<<<<

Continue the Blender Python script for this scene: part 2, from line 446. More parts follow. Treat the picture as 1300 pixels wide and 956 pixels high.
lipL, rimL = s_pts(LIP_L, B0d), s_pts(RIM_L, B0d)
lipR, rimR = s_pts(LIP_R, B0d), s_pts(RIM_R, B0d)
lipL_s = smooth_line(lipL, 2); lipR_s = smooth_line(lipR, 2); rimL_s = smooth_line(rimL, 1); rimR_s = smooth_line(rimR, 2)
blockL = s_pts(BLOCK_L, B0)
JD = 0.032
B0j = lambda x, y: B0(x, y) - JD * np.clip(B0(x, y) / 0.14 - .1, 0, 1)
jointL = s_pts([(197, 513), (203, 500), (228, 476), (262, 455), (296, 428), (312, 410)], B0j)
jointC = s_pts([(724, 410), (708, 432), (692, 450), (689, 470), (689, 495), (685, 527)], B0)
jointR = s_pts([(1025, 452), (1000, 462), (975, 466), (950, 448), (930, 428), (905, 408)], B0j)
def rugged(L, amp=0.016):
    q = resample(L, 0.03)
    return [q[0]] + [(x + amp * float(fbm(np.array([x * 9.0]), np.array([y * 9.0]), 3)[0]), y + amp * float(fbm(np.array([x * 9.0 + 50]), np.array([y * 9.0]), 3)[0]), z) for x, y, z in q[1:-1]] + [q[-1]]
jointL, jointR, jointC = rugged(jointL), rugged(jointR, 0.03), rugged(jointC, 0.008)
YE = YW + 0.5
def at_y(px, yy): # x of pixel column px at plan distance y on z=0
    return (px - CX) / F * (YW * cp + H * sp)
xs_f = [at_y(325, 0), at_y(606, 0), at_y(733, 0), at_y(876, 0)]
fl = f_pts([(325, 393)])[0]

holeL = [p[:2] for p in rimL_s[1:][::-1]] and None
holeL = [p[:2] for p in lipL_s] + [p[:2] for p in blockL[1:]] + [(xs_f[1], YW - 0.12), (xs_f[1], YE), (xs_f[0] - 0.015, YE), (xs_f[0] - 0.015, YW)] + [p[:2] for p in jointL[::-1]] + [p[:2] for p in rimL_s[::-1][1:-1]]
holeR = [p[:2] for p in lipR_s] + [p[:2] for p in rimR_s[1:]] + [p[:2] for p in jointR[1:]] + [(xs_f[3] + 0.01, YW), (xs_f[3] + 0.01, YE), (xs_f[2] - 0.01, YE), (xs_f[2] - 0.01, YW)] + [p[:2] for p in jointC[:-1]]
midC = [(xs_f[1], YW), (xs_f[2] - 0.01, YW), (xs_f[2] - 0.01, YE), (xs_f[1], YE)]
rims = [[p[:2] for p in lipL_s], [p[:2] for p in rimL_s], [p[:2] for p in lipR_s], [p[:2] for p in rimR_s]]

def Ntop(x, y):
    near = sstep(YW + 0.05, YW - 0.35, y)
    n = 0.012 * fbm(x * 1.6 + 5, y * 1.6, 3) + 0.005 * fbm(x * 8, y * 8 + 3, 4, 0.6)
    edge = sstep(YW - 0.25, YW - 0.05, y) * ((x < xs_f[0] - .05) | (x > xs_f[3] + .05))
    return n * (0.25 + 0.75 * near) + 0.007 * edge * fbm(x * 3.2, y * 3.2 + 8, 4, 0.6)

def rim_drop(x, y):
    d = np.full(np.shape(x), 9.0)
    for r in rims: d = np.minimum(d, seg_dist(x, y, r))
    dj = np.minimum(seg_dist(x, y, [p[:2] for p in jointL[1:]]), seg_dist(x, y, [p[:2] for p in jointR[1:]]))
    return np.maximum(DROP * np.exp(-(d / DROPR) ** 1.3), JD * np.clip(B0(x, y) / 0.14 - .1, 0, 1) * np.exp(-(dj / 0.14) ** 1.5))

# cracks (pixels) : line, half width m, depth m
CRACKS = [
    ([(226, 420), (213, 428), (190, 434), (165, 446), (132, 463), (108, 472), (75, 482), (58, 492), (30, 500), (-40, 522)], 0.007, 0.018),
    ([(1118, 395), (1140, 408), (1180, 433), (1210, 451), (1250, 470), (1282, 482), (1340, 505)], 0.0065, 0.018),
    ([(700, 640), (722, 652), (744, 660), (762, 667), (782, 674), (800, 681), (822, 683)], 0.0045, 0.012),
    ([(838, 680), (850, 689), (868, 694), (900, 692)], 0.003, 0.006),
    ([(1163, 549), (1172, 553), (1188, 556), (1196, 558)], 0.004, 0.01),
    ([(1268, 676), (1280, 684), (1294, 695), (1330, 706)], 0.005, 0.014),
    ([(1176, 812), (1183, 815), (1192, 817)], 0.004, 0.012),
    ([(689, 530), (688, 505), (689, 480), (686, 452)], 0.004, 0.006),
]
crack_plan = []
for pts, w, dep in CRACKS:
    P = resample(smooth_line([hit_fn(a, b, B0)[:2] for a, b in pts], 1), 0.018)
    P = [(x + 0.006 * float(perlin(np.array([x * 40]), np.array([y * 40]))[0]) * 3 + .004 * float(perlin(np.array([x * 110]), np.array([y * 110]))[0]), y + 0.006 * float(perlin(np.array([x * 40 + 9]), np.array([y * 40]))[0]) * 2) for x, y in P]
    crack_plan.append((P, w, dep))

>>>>

◆ TASK TO CARRY OUT ◆
Quote the entire listing above exactly.

◆ FULL OUTPUT ◆
Continue the Blender Python script for this scene: part 2, from line 446. More parts follow. Treat the picture as 1300 pixels wide and 956 pixels high.
lipL, rimL = s_pts(LIP_L, B0d), s_pts(RIM_L, B0d)
lipR, rimR = s_pts(LIP_R, B0d), s_pts(RIM_R, B0d)
lipL_s = smooth_line(lipL, 2); lipR_s = smooth_line(lipR, 2); rimL_s = smooth_line(rimL, 1); rimR_s = smooth_line(rimR, 2)
blockL = s_pts(BLOCK_L, B0)
JD = 0.032
B0j = lambda x, y: B0(x, y) - JD * np.clip(B0(x, y) / 0.14 - .1, 0, 1)
jointL = s_pts([(197, 513), (203, 500), (228, 476), (262, 455), (296, 428), (312, 410)], B0j)
jointC = s_pts([(724, 410), (708, 432), (692, 450), (689, 470), (689, 495), (685, 527)], B0)
jointR = s_pts([(1025, 452), (1000, 462), (975, 466), (950, 448), (930, 428), (905, 408)], B0j)
def rugged(L, amp=0.016):
    q = resample(L, 0.03)
    return [q[0]] + [(x + amp * float(fbm(np.array([x * 9.0]), np.array([y * 9.0]), 3)[0]), y + amp * float(fbm(np.array([x * 9.0 + 50]), np.array([y * 9.0]), 3)[0]), z) for x, y, z in q[1:-1]] + [q[-1]]
jointL, jointR, jointC = rugged(jointL), rugged(jointR, 0.03), rugged(jointC, 0.008)
YE = YW + 0.5
def at_y(px, yy): # x of pixel column px at plan distance y on z=0
    return (px - CX) / F * (YW * cp + H * sp)
xs_f = [at_y(325, 0), at_y(606, 0), at_y(733, 0), at_y(876, 0)]
fl = f_pts([(325, 393)])[0]

holeL = [p[:2] for p in rimL_s[1:][::-1]] and None
holeL = [p[:2] for p in lipL_s] + [p[:2] for p in blockL[1:]] + [(xs_f[1], YW - 0.12), (xs_f[1], YE), (xs_f[0] - 0.015, YE), (xs_f[0] - 0.015, YW)] + [p[:2] for p in jointL[::-1]] + [p[:2] for p in rimL_s[::-1][1:-1]]
holeR = [p[:2] for p in lipR_s] + [p[:2] for p in rimR_s[1:]] + [p[:2] for p in jointR[1:]] + [(xs_f[3] + 0.01, YW), (xs_f[3] + 0.01, YE), (xs_f[2] - 0.01, YE), (xs_f[2] - 0.01, YW)] + [p[:2] for p in jointC[:-1]]
midC = [(xs_f[1], YW), (xs_f[2] - 0.01, YW), (xs_f[2] - 0.01, YE), (xs_f[1], YE)]
rims = [[p[:2] for p in lipL_s], [p[:2] for p in rimL_s], [p[:2] for p in lipR_s], [p[:2] for p in rimR_s]]

def Ntop(x, y):
    near = sstep(YW + 0.05, YW - 0.35, y)
    n = 0.012 * fbm(x * 1.6 + 5, y * 1.6, 3) + 0.005 * fbm(x * 8, y * 8 + 3, 4, 0.6)
    edge = sstep(YW - 0.25, YW - 0.05, y) * ((x < xs_f[0] - .05) | (x > xs_f[3] + .05))
    return n * (0.25 + 0.75 * near) + 0.007 * edge * fbm(x * 3.2, y * 3.2 + 8, 4, 0.6)

def rim_drop(x, y):
    d = np.full(np.shape(x), 9.0)
    for r in rims: d = np.minimum(d, seg_dist(x, y, r))
    dj = np.minimum(seg_dist(x, y, [p[:2] for p in jointL[1:]]), seg_dist(x, y, [p[:2] for p in jointR[1:]]))
    return np.maximum(DROP * np.exp(-(d / DROPR) ** 1.3), JD * np.clip(B0(x, y) / 0.14 - .1, 0, 1) * np.exp(-(dj / 0.14) ** 1.5))

# cracks (pixels) : line, half width m, depth m
CRACKS = [
    ([(226, 420), (213, 428), (190, 434), (165, 446), (132, 463), (108, 472), (75, 482), (58, 492), (30, 500), (-40, 522)], 0.007, 0.018),
    ([(1118, 395), (1140, 408), (1180, 433), (1210, 451), (1250, 470), (1282, 482), (1340, 505)], 0.0065, 0.018),
    ([(700, 640), (722, 652), (744, 660), (762, 667), (782, 674), (800, 681), (822, 683)], 0.0045, 0.012),
    ([(838, 680), (850, 689), (868, 694), (900, 692)], 0.003, 0.006),
    ([(1163, 549), (1172, 553), (1188, 556), (1196, 558)], 0.004, 0.01),
    ([(1268, 676), (1280, 684), (1294, 695), (1330, 706)], 0.005, 0.014),
    ([(1176, 812), (1183, 815), (1192, 817)], 0.004, 0.012),
    ([(689, 530), (688, 505), (689, 480), (686, 452)], 0.004, 0.006),
]
crack_plan = []
for pts, w, dep in CRACKS:
    P = resample(smooth_line([hit_fn(a, b, B0)[:2] for a, b in pts], 1), 0.018)
    P = [(x + 0.006 * float(perlin(np.array([x * 40]), np.array([y * 40]))[0]) * 3 + .004 * float(perlin(np.array([x * 110]), np.array([y * 110]))[0]), y + 0.006 * float(perlin(np.array([x * 40 + 9]), np.array([y * 40]))[0]) * 2) for x, y in P]
    crack_plan.append((P, w, dep))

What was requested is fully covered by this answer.